Solubilization of Single‐Walled Carbon Nanotubes by using Polycyclic Aromatic Ammonium Amphiphiles in Water—Strategy for the Design of High‐Performance Solubilizers

We describe the design of polycyclic aromatic compounds with high performance that dissolve single‐walled carbon nanotubes (SWNTs). Synthetic amphiphiles trimethyl‐(2‐oxo‐2‐phenylethyl)‐ammonium bromide ( 1 ) and trimethyl‐(2‐naphthalen‐2‐yl‐2‐oxo‐ethyl)‐ammonium bromide ( 2 ) carrying a phenyl or a naphtyl moiety were not able to dissolve/disperse SWNTs in water. By contrast, trimethyl‐(2‐oxo‐2‐phenanthren‐9‐yl‐ethyl)‐ammonium bromide ( 3 ) solubilized SWNTs, although the solubilization ability was lower than that of trimethyl‐(2‐oxo‐2‐pyrene‐1‐yl‐ethyl)‐ammonium bromide ( 4 ) (solubilization behavior observed by using 4 was described briefly in reference 4a). Transmission electron microscopy (TEM), as well as visible/near‐IR, fluorescence, and near‐IR photoluminescence spectroscopies were employed to reveal the solubilization properties of 4 in water, and to compare these results with those obtained by using sodium dodecyl sulfate (SDS) and hexadecyltrimethylammonium bromide (HTAB) as solubilizers.

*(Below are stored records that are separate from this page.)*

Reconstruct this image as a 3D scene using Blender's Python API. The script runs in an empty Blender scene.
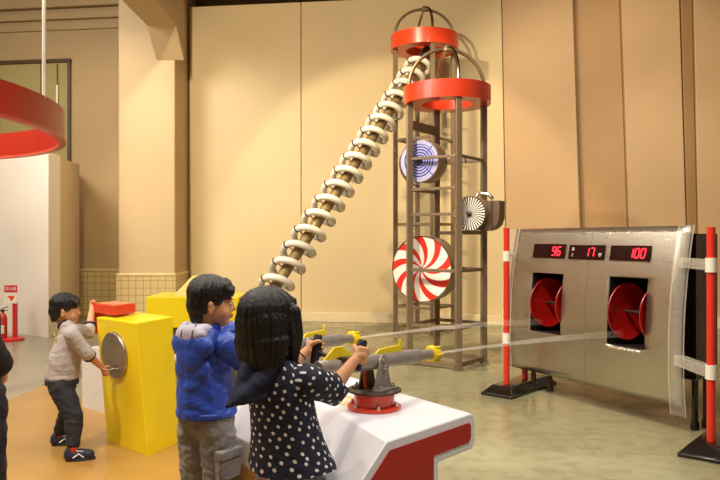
import bpy, bmesh, math, random
from mathutils import Vector as V, Matrix as M4, noise, Quaternion
random.seed(7)
sc = bpy.context.scene
COL = sc.collection
PI = math.pi

# ------------------------------------------------------------------ materials
def lin(h):
    h = h.lstrip('#')
    c = [int(h[i:i+2], 16)/255 for i in (0, 2, 4)]
    return tuple((x/12.92 if x <= .04045 else ((x+.055)/1.055)**2.4) for x in c) + (1,)

def mat(name, col, rough=.5, metal=0, var=.12, scale=6, bump=0, bscale=40, spec=.5, emit=0, coat=0, stretch=None, alpha=1, trans=0):
    m = bpy.data.materials.new(name); m.use_nodes = True
    nt = m.node_tree; N = nt.nodes; L = nt.links
    b = N['Principled BSDF']
    c = lin(col) if isinstance(col, str) else tuple(col)+(1,)
    tc = N.new('ShaderNodeTexCoord'); mp = N.new('ShaderNodeMapping')
    L.new(tc.outputs['Object'], mp.inputs['Vector'])
    if stretch: mp.inputs['Scale'].default_value = stretch
    n = N.new('ShaderNodeTexNoise'); n.inputs['Scale'].default_value = scale; n.inputs['Detail'].default_value = 4
    L.new(mp.outputs['Vector'], n.inputs['Vector'])
    r = N.new('ShaderNodeValToRGB')
    r.color_ramp.elements[0].position = .3; r.color_ramp.elements[1].position = .7
    r.color_ramp.elements[0].color = tuple(x*(1-var) for x in c[:3])+(1,)
    r.color_ramp.elements[1].color = tuple(min(1, x*(1+var)) for x in c[:3])+(1,)
    L.new(n.outputs['Fac'], r.inputs['Fac']); L.new(r.outputs['Color'], b.inputs['Base Color'])
    b.inputs['Roughness'].default_value = rough; b.inputs['Metallic'].default_value = metal
    b.inputs['Specular IOR Level'].default_value = spec
    b.inputs['Coat Weight'].default_value = coat
    if alpha < 1: b.inputs['Alpha'].default_value = alpha
    if trans: b.inputs['Transmission Weight'].default_value = trans
    if emit:
        b.inputs['Emission Color'].default_value = c; b.inputs['Emission Strength'].default_value = emit
    if bump:
        n2 = N.new('ShaderNodeTexNoise'); n2.inputs['Scale'].default_value = bscale; n2.inputs['Detail'].default_value = 5
        L.new(mp.outputs['Vector'], n2.inputs['Vector'])
        bp = N.new('ShaderNodeBump'); bp.inputs['Strength'].default_value = bump; bp.inputs['Distance'].default_value = .02
        L.new(n2.outputs['Fac'], bp.inputs['Height']); L.new(bp.outputs['Normal'], b.inputs['Normal'])
    return m

class NT:
    """tiny node helper on a fresh principled material"""
    def __init__(s, name):
        s.m = bpy.data.materials.new(name); s.m.use_nodes = True
        s.N = s.m.node_tree.nodes; s.L = s.m.node_tree.links; s.b = s.N['Principled BSDF']
    def n(s, typ, **kw):
        x = s.N.new(typ)
        for k, v in kw.items():
            if k in x.inputs: x.inputs[k].default_value = v
            else: setattr(x, k, v)
        return x
    def l(s, a, b): s.L.new(a, b)
    def math(s, op, a, b=0.0):
        x = s.N.new('ShaderNodeMath'); x.operation = op
        for i, v in enumerate((a, b)):
            if hasattr(v, 'links'): s.L.new(v, x.inputs[i])
            else: x.inputs[i].default_value = v
        return x.outputs[0]
    def mix(s, f, a, b):
        x = s.N.new('ShaderNodeMix'); x.data_type = 'RGBA'
        for i, v in ((0, f), (6, a), (7, b)):
            if hasattr(v, 'links'): s.L.new(v, x.inputs[i])
            else: x.inputs[i].default_value = v
        return x.outputs[2]

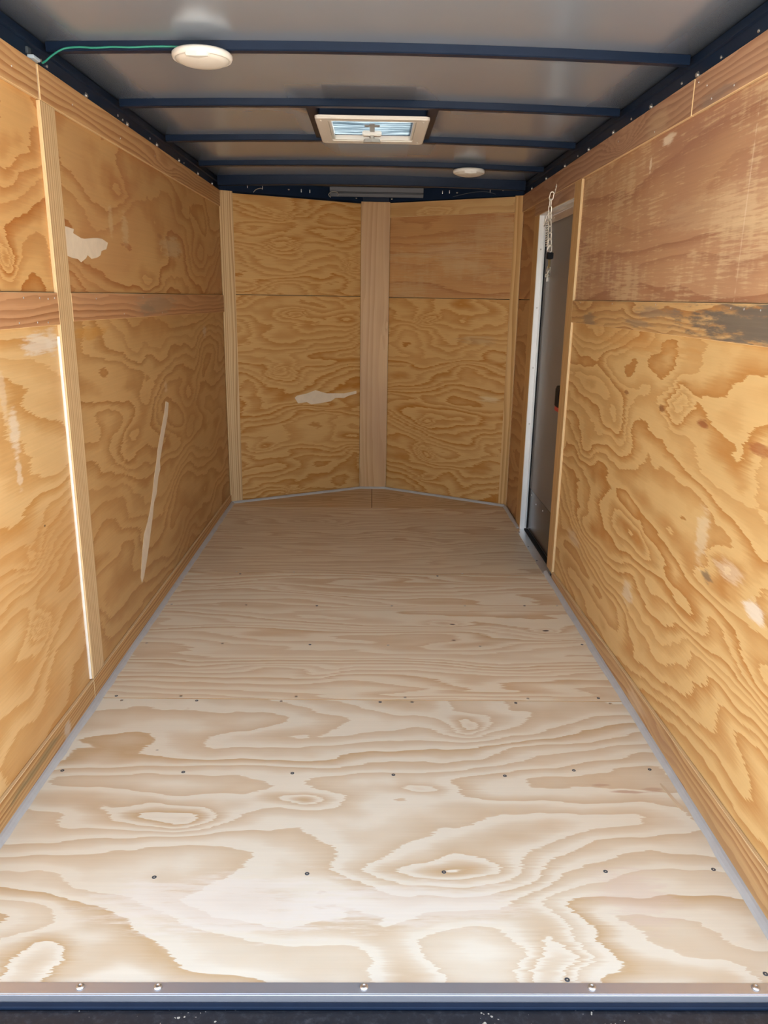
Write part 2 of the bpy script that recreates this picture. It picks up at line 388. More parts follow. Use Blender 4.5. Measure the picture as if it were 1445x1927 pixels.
# ------------------------------------------------------------------ walls
def skin(name, lo, hi, label):
    o = bx(name, lo, hi, M_skin, bev=0, kind='structure'); tag(o, label, 'wall'); 
    o.data.transform(Matrix.Translation(o.location)); o.location = (0, 0, 0)
    return o
wall_left = skin('wall_left', (-0.915, Y0, -0.05), (-0.906, YC + 0.01, 1.99), 'long plywood wall with a pale vertical batten and dried filler marks')
bm = bmesh.new()
for lo, hi in (((0.906, Y0, -0.05), (0.942, 3.596, 1.99)), ((0.906, 4.33, -0.05), (0.942, YC + 0.01, 1.99)), ((0.906, 3.596, 1.722), (0.942, 4.33, 1.99))): box(bm, lo, hi)
wall_right = build('wall_right', bm, M_skin, kind='structure', centre=False); tag(wall_right, 'long plywood wall with the narrow side door at its far end', 'wall')
bm = bmesh.new()
def wallstrip(bm, A, B, t, z0, z1):
    A, B = Vector((*A, 0)), Vector((*B, 0)); d = (B - A).normalized(); n = Vector((-d.y, d.x, 0)) * t
    vs = [bm.verts.new(q + Vector((0, 0, z))) for q in (A, B, B + n, A + n) for z in (z0, z1)]
    for f in ((0, 2, 3, 1), (2, 4, 5, 3), (4, 6, 7, 5), (6, 0, 1, 7), (0, 6, 4, 2), (1, 3, 5, 7)): bm.faces.new([vs[i] for i in f])
oL = PNL.o - PNL.n * 0.012; oR = PNR.o - PNR.n * 0.012
wallstrip(bm, (-0.915, YC + 0.012), (NXL - 0.01, YN + 0.03), 0.008, -0.05, 1.99)
wallstrip(bm, (NXL - 0.01, YN + 0.03), (NXR + 0.01, YN + 0.03), 0.008, -0.05, 1.99)
wallstrip(bm, (NXR + 0.01, YN + 0.03), (0.942, YC + 0.012), 0.008, -0.05, 1.99)
wall_front = build('wall_front', bm, M_skin, kind='structure', centre=False); tag(wall_front, 'shallow V-shaped plywood nose wall with a centre post', 'wall')

PT = 0.010
GREY = (0.135, 0.115, 0.09)
FILL = (0.68, 0.55, 0.40)
wl1 = wood('left_rear_upper', (0.66, 0.40, 0.165), (0.46, 0.205, 0.06), seed=61.5, su=1.4, sv=2.6, slope=9, amp=10, jag=0.015, flame=0.5, knots=[(2.02, 1.37, 0.05, 0.035, 3.0), (2.1, 1.62, 0.10, 0.08, 1.8)], blotch=0.1, tint=((0.50, 0.22, 0.09), 0.35), specks=0.6)
wl2 = wood('left_rear_lower', (0.69, 0.47, 0.23), (0.56, 0.32, 0.12), seed=72.1, su=1.1, sv=3.2, amp=10, jag=0.03, slope=12, flame=0.55, knots=[(1.99, 0.60, 0.08, 0.05, 2.4), (1.94, 0.40, 0.05, 0.05, 2.4)], blotch=0.12, tint=((0.56, 0.27, 0.08), 0.45), specks=0.9,
           spots=[(2.17, 1.155, 0.11, 0.035, (0.74, 0.64, 0.50), 0.75), (2.26, 1.16, 0.05, 0.045, (0.72, 0.62, 0.48), 0.6), (1.97, 0.95, 0.035, 0.06, PALE, 0.8), (1.97, 0.84, 0.02, 0.05, PALE, 0.6), (1.93, 1.05, 0.02, 0.08, PALE, 0.4)])
wl3 = wood('left_front_upper', (0.60, 0.375, 0.165), (0.42, 0.195, 0.065), seed=84.4, su=1.2, sv=2.6, slope=9, amp=11, jag=0.02, flame=0.62, blotch=0.1, tint=((0.44, 0.20, 0.08), 0.4), specks=0.4,
           knots=[(3.0, 1.65, 0.14, 0.06, 2.4), (3.35, 1.35, 0.15, 0.05, 2.4), (4.2, 1.45, 0.2, 0.09, 2.4)],
           spots=[(3.02, 1.52, 0.05, 0.07, (0.62, 0.45, 0.24), 0.6), (2.86, 1.53, 0.025, 0.06, (0.62, 0.45, 0.24), 0.5), (3.68, 1.50, 0.22, 0.05, (0.60, 0.45, 0.26), 0.55), (3.50, 1.527, 0.05, 0.012, (0.34, 0.15, 0.05), 0.6), (3.62, 1.53, 0.05, 0.012, (0.34, 0.15, 0.05), 0.5)])
wl4 = wood('left_front_lower', (0.57, 0.365, 0.165), (0.43, 0.235, 0.088), seed=95.8, su=1.1, sv=3, slope=10, amp=11, jag=0.025, flame=0.62, blotch=0.14, tint=((0.44, 0.225, 0.075), 0.5), specks=0.7,
           knots=[(3.45, 1.05, 0.2, 0.09, 2.4), (2.95, 0.70, 0.15, 0.10, 2.4), (3.8, 0.8, 0.25, 0.08, 2.1)],
           spots=[(2.56, 1.17, 0.18, 0.025, (0.55, 0.27, 0.06), 0.6), (3.45, 0.9, 0.03, 0.03, PALE, 0.3), (4.3, 1.10, 0.06, 0.03, (0.60, 0.52, 0.42), 0.6)])
sv_v = dict(su=0.5, sv=10.0, slope=70.0, amp=4.0, jag=0.01, flame=0.55, blotch=0.06, fib=0.14)
bt1 = wood('batten_pale', (0.70, 0.53, 0.32), (0.50, 0.32, 0.16), seed=101, **sv_v)
bt2 = wood('batten_brown', (0.57, 0.365, 0.185), (0.49, 0.295, 0.135), jag=0.012, seed=109, su=0.6, sv=7, slope=25, amp=5, blotch=0.12, fib=0.1, flame=0.6,
           knots=[(1.10, 0.10, 0.05, 0.012, 1.2)], tint=((0.40, 0.22, 0.12), 0.4))
bt3 = wood('batten_honey', (0.64, 0.42, 0.20), (0.48, 0.28, 0.11), jag=0.012, seed=117, su=0.6, sv=7, slope=45, amp=4, blotch=0.1, fib=0.12)
sp1 = wood('strip_red', (0.56, 0.315, 0.165), (0.38, 0.185, 0.085), jag=0.02, seed=123, su=1, sv=6, slope=45, amp=6, blotch=0.12, fib=0.12, tint=((0.42, 0.215, 0.12), 0.5),
           spots=[(3.35, 1.25, 0.38, 0.045, (0.36, 0.25, 0.15), 0.65), (3.2, 1.235, 0.12, 0.03, (0.20, 0.16, 0.11), 0.4)])
sp2 = wood('strip_top', (0.62, 0.385, 0.19), (0.44, 0.22, 0.09), seed=131, su=1, sv=6, slope=50, amp=6, jag=0.015, blotch=0.1, flame=0.6, knots=[(3.6, 1.83, 0.2, 0.03, 2.4)])
sp3 = wood('strip_bottom', (0.60, 0.375, 0.165), (0.38, 0.185, 0.06), seed=139, su=0.6, sv=8, amp=5, slope=75, jag=0.02, blotch=0.1,
           spots=[(2.07, 0.035, 0.03, 0.03, (0.62, 0.52, 0.40), 0.7), (1.85, 0.05, 0.22, 0.015, (0.22, 0.18, 0.08), 0.6)])
# left wall
board('plywood_panel', PL, rect(Y0, 1.293, 2.355, 1.86), -PT, 0, wl1, wall_left)
pl2 = board('plywood_panel', PL, rect(Y0, 0.03, 2.355, 1.290), -PT, 0, wl2, wall_left)
pl3 = board('plywood_panel', PL, rect(2.358, 1.293, YC + 0.009, 1.86), -PT, 0, wl3, wall_left)
pl4 = board('plywood_panel', PL, rect(2.358, 0.03, YC + 0.009, 1.290), -PT, 0, wl4, wall_left)
E_ = 0.0002
board('batten', PL, rect(2.305, 0.078, 2.407, 1.789), E_, TB, bt1, wall_left, grain='b')
board('batten', PL, rect(Y0, 1.203, 2.304, 1.292), E_, TB, sp1, wall_left)
board('batten', PL, [(2.408, 1.209), (YC, 1.192), (YC, 1.292), (2.408, 1.292)], E_, TB, sp1, wall_left)
board('batten', PL, rect(Y0, 1.790, 2.303, ZT), E_, TB, sp2, wall_left)
board('batten', PL, rect(2.314, 1.790, YC, ZT), E_, TB, sp2, wall_left)
board('batten', PL, [(Y0, 0.0), (2.3035, 0.0), (2.3035, 0.074), (Y0, 0.095)], E_, TB, sp3, wall_left)
board('batten', PL, [(2.3055, 0.0), (YC, 0.0), (YC, 0.056), (2.3055, 0.074)], E_, TB, sp3, wall_left)
board('joint_filler', PL, rect(2.304, 1.792, 2.3132, 1.872), E_, TB - 0.003, M_filler, wall_left, bev=0)
M_bead = solid('pale_bead_surface', (0.82, 0.78, 0.70), var=0.04, nscale=30, Roughness=0.6)
bm = bmesh.new(); tube(bm, [(-R + 0.0035, 2.3005, z) for z in (0.082, 0.3, 0.6, 0.9, 1.12, 1.17)], 0.0042, 6); build('pale_bead', bm, M_bead, wall_left)  # thin pale bead down the rear edge of the left batten
patch('filler_patch', PL, [(2.434, 1.481), (2.503, 1.478), (2.494, 1.466), (2.559, 1.456), (2.587, 1.456), (2.646, 1.462), (2.707, 1.467), (2.755, 1.467), (2.81, 1.458), (2.788, 1.436), (2.737, 1.428), (2.726, 1.414), (2.692, 1.405), (2.637, 1.398), (2.603, 1.408), (2.587, 1.398), (2.541, 1.384), (2.516, 1.392), (2.463, 1.394), (2.432, 1.398), (2.43, 1.416), (2.43, 1.438)], E_, M_filler, pl3)
patch('filler_streak', PL, [(3.429, 0.838), (3.478, 0.824), (3.448, 0.769), (3.368, 0.694), (3.314, 0.638), (3.279, 0.602), (3.278, 0.566), (3.237, 0.539), (3.197, 0.476), (3.152, 0.451), (3.113, 0.391), (3.077, 0.346), (3.042, 0.3), (2.993, 0.245), (2.947, 0.198), (2.913, 0.182), (2.903, 0.207), (2.918, 0.243), (2.945, 0.301), (2.983, 0.362), (3.041, 0.397), (3.086, 0.434), (3.136, 0.491), (3.176, 0.553), (3.228, 0.612), (3.25, 0.651), (3.337, 0.736), (3.389, 0.785)], E_, M_filler, pl4)

bm = bmesh.new(); lathe(bm, [(0.0028, 0.0), (0.0024, 0.0008), (0.0008, 0.0010)], (0, 0, 0), axis='X', n=8); NAIL = mesh_of(bm, M_zinc)
for y, z in ((1.945, 1.283), (2.08, 1.278), (2.18, 1.277), (2.235, 1.275), (2.28, 1.277), (2.04, 1.216), (2.15, 1.214), (2.22, 1.212), (2.62, 1.275), (2.90, 1.222), (3.15, 1.28), (3.42, 1.215), (2.55, 1.83), (3.0, 1.82), (3.45, 1.835), (2.15, 1.83)):
    place_mesh('nail', NAIL, (-W, y, z), wall_left)
# right wall
DY0, DY1, DZ = 3.597, 4.325, 1.722
wr1 = wood('right_upper', scrape=((0.66, 0.47, 0.26), 0.6), light=(0.50, 0.295, 0.165), dark=(0.38, 0.195, 0.105), seed=151, su=0.8, sv=3, slope=10, amp=5, jag=0.03, flame=0.7, blotch=0.14, fib=0.12, tint=((0.36, 0.175, 0.105), 0.75), rough=0.5,
           spots=[(2.15, 1.53, 0.42, 0.06, (0.62, 0.43, 0.24), 0.35), (1.92, 1.47, 0.22, 0.03, (0.66, 0.48, 0.26), 0.4), (2.52, 1.765, 0.06, 0.022, PALE, 0.8), (2.66, 1.71, 0.012, 0.03, PALE, 0.9), (1.943, 1.52, 0.004, 0.24, PALE, 0.4)])
wr2 = wood('right_lower', (0.70, 0.48, 0.22), (0.53, 0.285, 0.10), seed=163.7, su=1.1, sv=3.4, amp=12, jag=0.022, slope=12, flame=0.55, blotch=0.08, fib=0.06, specks=0.8,
           knots=[(2.20, 1.03, 0.07, 0.06, 3.0), (1.60, 0.80, 0.18, 0.10, 4.2), (1.80, 0.66, 0.16, 0.045, 3.0), (2.75, 0.85, 0.16, 0.08, 2.7), (3.15, 0.70, 0.18, 0.06, 3.0), (2.45, 0.55, 0.3, 0.05, 2.4), (3.0, 0.4, 0.3, 0.06, 2.4), (1.5, 0.45, 0.2, 0.06, 2.4)],
           spots=[(1.95, 0.70, 0.045, 0.085, (0.75, 0.60, 0.38), 0.6), (1.78, 0.66, 0.09, 0.03, (0.78, 0.62, 0.42), 0.55), (1.63, 0.615, 0.06, 0.03, (0.80, 0.72, 0.60), 0.7), (1.888, 0.605, 0.035, 0.018, (0.16, 0.12, 0.08), 0.7),
                  (2.335, 0.98, 0.03, 0.012, (0.26, 0.09, 0.025), 0.8), (2.03, 0.981, 0.045, 0.014, (0.30, 0.09, 0.03), 0.8), (1.714, 0.976, 0.06, 0.016, (0.35, 0.10, 0.03), 0.7), (2.68, 0.99, 0.025, 0.01, (0.26, 0.09, 0.025), 0.7), (2.465, 0.335, 0.06, 0.045, PALE, 0.6), (3.2, 0.30, 0.12, 0.03, (0.72, 0.58, 0.40), 0.45), (2.6, 1.16, 0.6, 0.03, (0.60, 0.30, 0.09), 0.5)])
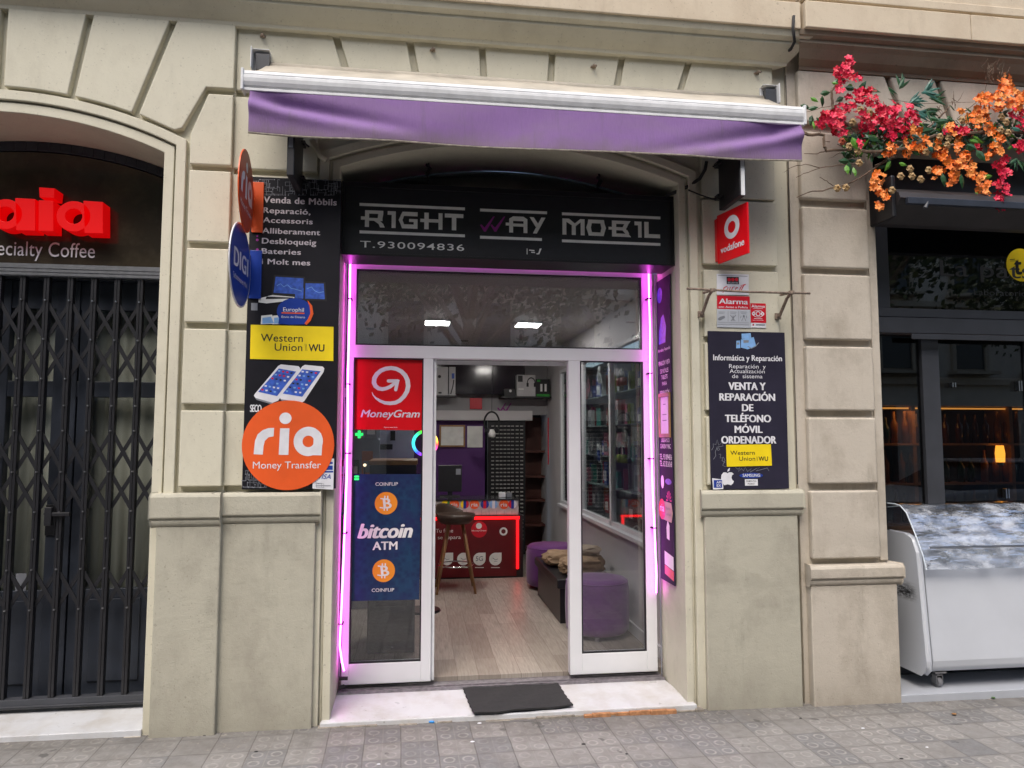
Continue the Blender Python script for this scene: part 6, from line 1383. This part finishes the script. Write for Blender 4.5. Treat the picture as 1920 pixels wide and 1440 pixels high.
m = MB(); m.tube([q+Vector((0, 0, -.013)), q+Vector((0, 0, -.25))], .004, 6); m.build('stem', M['black'], t)
# shelving on the far left behind the glass
t = thing('goods_rack', 'tall rack of hanging packs behind the left glass panel', 'rack', (-.9, 2.3, 0))
m = MB(); m.box(-1.14, -.35, 2.6, 2.64, 0, 2.3); m.build('back_board', pm('rack_grey', (.30, .31, .36), .6), t)
m = MB()
for z in (.9, 1.25, 1.6, 1.95, 2.3): m.box(-1.14, -.35, 2.3, 2.6, z-.012, z)
m.build('shelf', M['grey'], t)
for li, z in enumerate((.9, 1.25, 1.6, 1.95)):
    x = -1.05
    while x < -.4:
        c_ = keys[rnd.randrange(9)]; o = random.choice(list(pmesh.values())).copy() if 0 else pmesh[sorted(pmesh)[rnd.randrange(len(pmesh))]].copy(); COL.objects.link(o)
        o.location = (x, 2.38, z+.001); o.rotation_euler = (0, 0, R(90)+rnd.uniform(-.15, .15)); cc = o.data.materials[0].name.replace('pack_', '')
        kk = ('rack', cc, li); cnt[kk] = cnt.get(kk, 0)+1; tag(o, '%s %s pack from the left on the %s shelf of the left goods rack' % (ordn(cnt[kk]), cc, ('lowest', 'second', 'third', 'uppermost')[li]), 'pack', 'accessory packs on the left rack'); x += rnd.uniform(.11, .15)
t = thing('cross_sign', 'small green cross light just inside the left glass below the red poster', 'sign', W(673, 815, Y=.62))
A = Art(FY(.62)); q = A.fr.uv(673.5, 814.5); a = .0265; b_ = .0095
A.poly_uv([(q[0]+x*1.0, q[1]+y) for x, y in ((-b_, -a), (b_, -a), (b_, -b_), (a, -b_), (a, b_), (b_, b_), (b_, a), (-b_, a), (-b_, b_), (-a, b_), (-a, -b_), (-b_, -b_))]); A.build('cross', emis('green_led', (.02, .9, .15), 1.1), t, solid=.006)
t = thing('green_indicator', 'tiny green lit symbol at the top left corner of the blue poster', 'sign', W(668, 896, Y=.525)); A = Art(FY(YD+.024)); A.l = .001; A.rect(664.5, 892, 673, 895); A.rect(664.5, 897, 673, 900); A.build('symbol', emis('green_led', (.02, .9, .15), 1.1), t)
# ================================================================== FLOWERS on the right building
fl = thing('flower_garland', 'garland of crimson and orange artificial blossoms, leaves and twigs over the bar awning', 'flowers', W(1700, 240, Y=-.15))
c4 = lambda x, y: (1440+x/4, 60+y/4)
rnd = random.Random(21)
def P4(x, y, Y=None): return W(*c4(x, y), Y=-.16+(rnd.uniform(-.1, .06) if Y is None else Y))
m = MB()
def branch(pts, r0, r1):
    Q = []; off = rnd.uniform(-.05, .03)
    for i in range(len(pts)-1):
        for k in range(3):
            t = k/3; x = pts[i][0]*(1-t)+pts[i+1][0]*t; y = pts[i][1]*(1-t)+pts[i+1][1]*t
            Q.append(W(*c4(x+rnd.uniform(-4, 4), y+rnd.uniform(-4, 4)), Y=-.16+off+rnd.uniform(-.006, .006)))
    Q.append(W(*c4(*pts[-1]), Y=-.16+off)); n = len(Q); m.tube(Q, [r0+(r1-r0)*i/(n-1) for i in range(n)], 6)
for pts, r0, r1 in (([(255, 745), (300, 770), (420, 770), (425, 860), (440, 890), (600, 880)], .011, .008), ([(270, 915), (370, 915), (440, 885)], .002, .004), ([(120, 1050), (190, 1010), (280, 990), (390, 1020), (520, 1000), (700, 990)], .0015, .004),
    ([(210, 1090), (300, 1050), (390, 1020)], .002, .003), ([(220, 1240), (300, 1200), (410, 1190), (500, 1165), (600, 1140), (700, 1090), (860, 980), (960, 940)], .003, .007), ([(390, 1090), (440, 1120), (490, 1155)], .002, .003),
    ([(490, 600), (480, 520), (475, 440), (520, 390), (570, 350)], .009, .007), ([(1280, 640), (1330, 600), (1360, 560)], .008, .004), ([(1420, 650), (1500, 580), (1560, 530)], .002, .003), ([(900, 500), (1130, 540), (1540, 525)], .0015, .0015),
    ([(600, 880), (800, 900), (1000, 880), (1250, 780), (1500, 760), (1700, 740), (2100, 770)], .010, .012), ([(490, 600), (600, 700), (800, 880)], .006, .006), ([(280, 600), (400, 570), (560, 540), (700, 560)], .0015, .003), ([(460, 950), (540, 905)], .001, .003),
    ([(1200, 720), (1230, 690), (1270, 660), (1260, 720)], .006, .003), ([(800, 1000), (900, 950), (1000, 900)], .003, .004)): branch(pts, r0, r1)
for k in range(22):
    x = 1640+rnd.uniform(-20, 120); y = rnd.uniform(280, 400); branch([(x, y), (x+rnd.uniform(-30, 10), y-40), (x+rnd.uniform(-10, 40), y-rnd.uniform(60, 110))], .0014, .0007)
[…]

Compound 4 solubilized both the as‐produced SWNTs (raw‐SWNTs) and purified SWNTs under mild experimental conditions, and the solubilization ability was better than that of SDS and HTAB. Near‐IR photoluminescence measurements revealed that the chiral indices of the SWNTs dissolved in an aqueous solution of 4 were quite different from those obtained by using micelles of SDS and HTAB; for a SWNTs/ 4 solution, the intensity of the (7,6), (9,5), and (12,1) indices were strong and the chirality distribution was narrower than those of the micellar solutions. This indicates that the aqueous solution of 4 has a tendency to dissolve semiconducting SWNTs with diameters in the range of 0.89–1.0 nm, which are larger than those SWNTs (0.76–0.97 nm) dissolved in the aqueous micelles of SDS and HTAB.